>>>

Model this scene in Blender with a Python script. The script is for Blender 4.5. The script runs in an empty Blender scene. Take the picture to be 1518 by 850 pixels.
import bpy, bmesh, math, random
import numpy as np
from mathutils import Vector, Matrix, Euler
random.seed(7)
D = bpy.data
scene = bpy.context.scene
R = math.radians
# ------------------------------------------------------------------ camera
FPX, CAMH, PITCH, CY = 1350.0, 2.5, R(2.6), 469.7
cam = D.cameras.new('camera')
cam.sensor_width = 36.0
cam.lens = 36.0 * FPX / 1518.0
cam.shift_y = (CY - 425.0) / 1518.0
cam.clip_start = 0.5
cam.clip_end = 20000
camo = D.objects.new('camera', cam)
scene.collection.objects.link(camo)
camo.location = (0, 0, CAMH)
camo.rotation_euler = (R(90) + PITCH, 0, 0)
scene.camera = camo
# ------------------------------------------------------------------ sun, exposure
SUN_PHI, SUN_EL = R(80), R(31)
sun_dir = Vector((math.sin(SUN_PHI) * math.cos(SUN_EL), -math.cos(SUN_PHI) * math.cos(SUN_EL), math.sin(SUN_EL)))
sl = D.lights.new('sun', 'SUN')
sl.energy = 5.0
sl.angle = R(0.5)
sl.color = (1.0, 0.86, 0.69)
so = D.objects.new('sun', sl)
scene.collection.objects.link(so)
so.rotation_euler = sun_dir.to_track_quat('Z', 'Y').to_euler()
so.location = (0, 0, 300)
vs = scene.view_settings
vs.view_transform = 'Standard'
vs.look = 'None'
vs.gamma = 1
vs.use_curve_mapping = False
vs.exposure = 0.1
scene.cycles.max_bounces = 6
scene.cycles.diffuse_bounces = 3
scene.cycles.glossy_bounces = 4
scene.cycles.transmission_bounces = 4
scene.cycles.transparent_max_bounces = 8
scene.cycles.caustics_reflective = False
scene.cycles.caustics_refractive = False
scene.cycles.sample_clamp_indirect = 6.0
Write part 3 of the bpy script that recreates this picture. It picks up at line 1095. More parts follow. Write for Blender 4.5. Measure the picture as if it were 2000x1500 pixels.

<<<

• Request
Print the complete listing again, exactly as it stands.

• Expected answer
Model this scene in Blender with a Python script. The script is for Blender 4.5. The script runs in an empty Blender scene. Take the picture to be 1518 by 850 pixels.
import bpy, bmesh, math, random
import numpy as np
from mathutils import Vector, Matrix, Euler
random.seed(7)
D = bpy.data
scene = bpy.context.scene
R = math.radians
# ------------------------------------------------------------------ camera
FPX, CAMH, PITCH, CY = 1350.0, 2.5, R(2.6), 469.7
cam = D.cameras.new('camera')
cam.sensor_width = 36.0
cam.lens = 36.0 * FPX / 1518.0
cam.shift_y = (CY - 425.0) / 1518.0
cam.clip_start = 0.5
cam.clip_end = 20000
camo = D.objects.new('camera', cam)
scene.collection.objects.link(camo)
camo.location = (0, 0, CAMH)
camo.rotation_euler = (R(90) + PITCH, 0, 0)
scene.camera = camo
# ------------------------------------------------------------------ sun, exposure
SUN_PHI, SUN_EL = R(80), R(31)
sun_dir = Vector((math.sin(SUN_PHI) * math.cos(SUN_EL), -math.cos(SUN_PHI) * math.cos(SUN_EL), math.sin(SUN_EL)))
sl = D.lights.new('sun', 'SUN')
sl.energy = 5.0
sl.angle = R(0.5)
sl.color = (1.0, 0.86, 0.69)
so = D.objects.new('sun', sl)
scene.collection.objects.link(so)
so.rotation_euler = sun_dir.to_track_quat('Z', 'Y').to_euler()
so.location = (0, 0, 300)
vs = scene.view_settings
vs.view_transform = 'Standard'
vs.look = 'None'
vs.gamma = 1
vs.use_curve_mapping = False
vs.exposure = 0.1
scene.cycles.max_bounces = 6
scene.cycles.diffuse_bounces = 3
scene.cycles.glossy_bounces = 4
scene.cycles.transmission_bounces = 4
scene.cycles.transparent_max_bounces = 8
scene.cycles.caustics_reflective = False
scene.cycles.caustics_refractive = False
scene.cycles.sample_clamp_indirect = 6.0
Write part 3 of the bpy script that recreates this picture. It picks up at line 1095. More parts follow. Write for Blender 4.5. Measure the picture as if it were 2000x1500 pixels.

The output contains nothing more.